Actu-Juridique : Pourquoi tous les pays membres n’ont-ils pas encore adhéré à la Juridiction unifiée du brevet ?
Florence Butin et Camille Lignieres : En l’état actuel, 17 États membres de l’UE – sur les 24 signataires – ont déjà ratifié l’Accord relatif à une Juridiction unifiée du brevet, ce qui représente une adhésion très importante et témoigne d’une confiance dans le système. Cela représente également un engagement significatif en termes de moyens apportés à l’institution. De même que les 7 États n’ayant pas encore ratifié l’accord peuvent le faire à tout moment, les pays non signataires peuvent décider d’accéder au système juridictionnel que représente la JUB.
Actu-Juridique : Quand la Juridiction unifiée du brevet entrera-t-elle en service ?
Florence Butin et Camille Lignieres : La Juridiction unifiée du brevet est d’une certaine façon déjà « en service » et actuellement dans une phase décisive de sa mise en place.
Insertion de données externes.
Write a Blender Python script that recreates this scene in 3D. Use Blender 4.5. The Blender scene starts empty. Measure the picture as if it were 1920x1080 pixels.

Elle a notamment procédé au recrutement des juges légalement et techniquement qualifiés et constitué son Présidium, ses services administratifs, financiers, RH, ses équipes d’informaticiens travaillent depuis de nombreux mois notamment dans le cadre de la période d’application provisoire de l’Accord et le recrutement des greffiers est en cours dans les États membres hébergeant une division. Les activités juridictionnelles proprement dites débuteront le 1er juin 2023, étant précisé que la JUB sera, dans les 3 mois qui précèdent, prête à enregistrer les demandes d’opt-out des titulaires de brevet souhaitant continuer à relever des juridictions nationales et que, depuis le 1er janvier 2023, il est possible d’effectuer des demandes de brevets à effet unitaire auprès de l’Office européen des brevets.